# [Exercise brief]
Skip all pictures. Write out the data below from its first line through the line that contains "COL=S.collection".

◇ ◇ ◇ ◇ ◇

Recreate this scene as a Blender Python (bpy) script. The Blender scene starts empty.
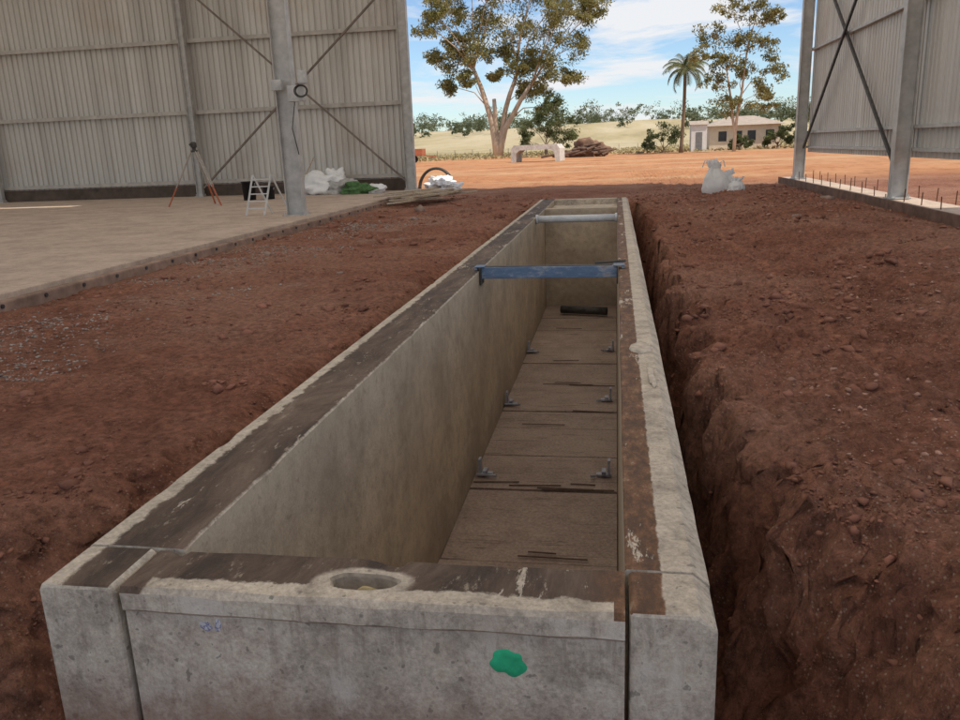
import bpy, bmesh, math, random
import numpy as np
from mathutils import Vector, Matrix, noise
random.seed(7); rng=np.random.default_rng(7)
S=bpy.context.scene
COL=S.collection

# ------------------------------------------------------------------ helpers
def link(o,parent=None):
    COL.objects.link(o)
    if parent is not None: o.parent=parent
    return o
def empty(name,loc=(0,0,0)):
    e=bpy.data.objects.new(name,None); e.empty_display_size=.2; e.location=loc
    COL.objects.link(e); return e
def mesh(name,verts,faces,mat=None,parent=None,smooth=False,loc=None):
    m=bpy.data.meshes.new(name)
    m.from_pydata([tuple(map(float,v)) for v in verts],[],[tuple(map(int,f)) for f in faces]); m.update()
    if mat: m.materials.append(mat)
    if smooth: m.shade_smooth()
    o=bpy.data.objects.new(name,m)
    if loc is not None: o.location=loc
    return link(o,parent)
def fastmesh(name,V,F,mat,parent=None,smooth=False):
    m=bpy.data.meshes.new(name); V=np.asarray(V,dtype=np.float32); F=np.asarray(F,dtype=np.int32)
    k=F.shape[1]
    m.vertices.add(len(V)); m.vertices.foreach_set('co',V.ravel())
    m.loops.add(F.size); m.loops.foreach_set('vertex_index',F.ravel())
    m.polygons.add(len(F)); m.polygons.foreach_set('loop_start',np.arange(0,F.size,k,dtype=np.int32))
    m.polygons.foreach_set('loop_total',np.full(len(F),k,dtype=np.int32))
    m.update(calc_edges=True); m.validate()
    if smooth: m.shade_smooth()
    m.materials.append(mat)
    return link(bpy.data.objects.new(name,m),parent)
class B:
    def __init__(s): s.v=[]; s.f=[]
    def add(s,vs,fs):
        n=len(s.v); s.v+= [tuple(x) for x in vs]; s.f+=[tuple(i+n for i in f) for f in fs]
    def box(s,x0,x1,y0,y1,z0,z1,M=None):
        vs=[Vector((x,y,z)) for z in (z0,z1) for y in (y0,y1) for x in (x0,x1)]
        if M is not None: vs=[M@v for v in vs]
        s.add(vs,[(0,2,3,1),(4,5,7,6),(0,1,5,4),(1,3,7,5),(3,2,6,7),(2,0,4,6)])
    def beam(s,a,b,w,h,up=(0,0,1)):
        a=Vector(a); b=Vector(b); d=(b-a).normalized(); u=Vector(up)
        if abs(d.dot(u))>.98: u=Vector((0,1,0))
        r=d.cross(u).normalized(); u=r.cross(d).normalized()
        vs=[p+r*sx*w/2+u*sz*h/2 for p in (a,b) for sz in (-1,1) for sx in (-1,1)]
        s.add(vs,[(0,1,3,2),(4,6,7,5),(0,4,5,1),(1,5,7,3),(3,7,6,2),(2,6,4,0)])
    def tube(s,pts,rads,n=8,cap=True):
        pts=[Vector(p) for p in pts]; base=len(s.v); u=Vector((.3,.9,.1))
        for i,p in enumerate(pts):
            d=(pts[min(i+1,len(pts)-1)]-pts[max(i-1,0)]).normalized()
            if abs(d.dot(u))>.95: u=Vector((.9,-.2,.3))
            r=d.cross(u).normalized(); w=r.cross(d)
            rad=rads[i] if hasattr(rads,'__len__') else rads
            for k in range(n):
                a=2*math.pi*k/n; s.v.append(tuple(p+(r*math.cos(a)+w*math.sin(a))*rad))
        for i in range(len(pts)-1):
            for k in range(n):
                a=base+i*n+k; b=base+i*n+(k+1)%n
                s.f.append((a,b,b+n,a+n))
        if cap:
            s.f.append(tuple(base+k for k in range(n))[::-1]); e=base+(len(pts)-1)*n
            s.f.append(tuple(e+k for k in range(n)))
    def obj(s,name,mat,parent=None,smooth=False,bevel=0,seg=2):
        o=mesh(name,s.v,s.f,mat,parent,smooth)
        if bevel:
            b=o.modifiers.new('bev','BEVEL'); b.width=bevel; b.segments=seg; b.limit_method='ANGLE'
        return o

# ------------------------------------------------------------------ materials
def lin(c): return tuple(c)+(1,) if len(c)==3 else c
class Mat:
    def __init__(s,name,rough=.8,metal=0,spec=.3):
        s.m=bpy.data.materials.new(name); s.m.use_nodes=True; s.t=s.m.node_tree; s.n=s.t.nodes
        s.b=s.n['Principled BSDF']; s.b.inputs['Roughness'].default_value=rough; s.b.inputs['Metallic'].default_value=metal
        s.b.inputs['Specular IOR Level'].default_value=spec
        s.tc=s.n.new('ShaderNodeTexCoord'); s.h=[]
    def L(s,a,b): s.t.links.new(a,b)
    def map(s,scale=(1,1,1)):
        m=s.n.new('ShaderNodeMapping'); m.inputs['Scale'].default_value=scale; s.L(s.tc.outputs['Object'],m.inputs[0]); return m.outputs[0]
    def noise(s,scale,detail=6,rough=.6,stretch=(1,1,1),dist=0):
        n=s.n.new('ShaderNodeTexNoise'); n.inputs['Scale'].default_value=scale; n.inputs['Detail'].default_value=detail
        n.inputs['Roughness'].default_value=rough; n.inputs['Distortion'].default_value=dist
        s.L(s.map(stretch),n.inputs['Vector']); return n.outputs['Fac']
    def vor(s,scale,feature='F1',out='Distance',stretch=(1,1,1)):
        n=s.n.new('ShaderNodeTexVoronoi'); n.inputs['Scale'].default_value=scale; n.feature=feature
        s.L(s.map(stretch),n.inputs['Vector']); return n.outputs[out]
    def ramp(s,fac,stops):
        r=s.n.new('ShaderNodeValToRGB'); e=r.color_ramp.elements
        while len(e)<len(stops): e.new(.5)
        for el,(p,c) in zip(e,stops):
            el.position=p; el.color=lin(c) if hasattr(c,'__len__') else (c,c,c,1)
        s.L(fac,r.inputs[0]); return r.outputs[0]
    def mix(s,fac,a,b,mode='MIX'):
        m=s.n.new('ShaderNodeMix'); m.data_type='RGBA'; m.blend_type=mode
        for sock,v in ((m.inputs[0],fac),(m.inputs[6],a),(m.inputs[7],b)):
            if hasattr(v,'is_linked'): s.L(v,sock)
            else: sock.default_value=(v if not hasattr(v,'__len__') else lin(v))
        return m.outputs[2]
    def math(s,op,a,b=0,clamp=False):
        m=s.n.new('ShaderNodeMath'); m.operation=op; m.use_clamp=clamp
        for sock,v in ((m.inputs[0],a),(m.inputs[1],b)):
            if hasattr(v,'is_linked'): s.L(v,sock)
            else: sock.default_value=v
        return m.outputs[0]
    def axis(s,i):
        x=s.n.new('ShaderNodeSeparateXYZ'); s.L(s.tc.outputs['Object'],x.inputs[0]); return x.outputs[i]
    def rng(s,v,a,b):
        m=s.n.new('ShaderNodeMapRange'); m.inputs[1].default_value=a; m.inputs[2].default_value=b; m.interpolation_type='SMOOTHSTEP'
        s.L(v,m.inputs[0]); return m.outputs[0]
    def color(s,c):
        if hasattr(c,'is_linked'): s.L(c,s.b.inputs['Base Color'])
        else: s.b.inputs['Base Color'].default_value=lin(c)
    def bump(s,h,strength=.4,dist=.02):
        b=s.n.new('ShaderNodeBump'); b.inputs['Strength'].default_value=strength; b.inputs['Distance'].default_value=dist
        s.L(h,b.inputs['Height'])
        if s.h: s.L(s.h[-1],b.inputs['Normal'])
        s.h.append(b.outputs[0]); s.L(b.outputs[0],s.b.inputs['Normal'])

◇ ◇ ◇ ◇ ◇

# [Task output]
Recreate this scene as a Blender Python (bpy) script. The Blender scene starts empty.
import bpy, bmesh, math, random
import numpy as np
from mathutils import Vector, Matrix, noise
random.seed(7); rng=np.random.default_rng(7)
S=bpy.context.scene
COL=S.collection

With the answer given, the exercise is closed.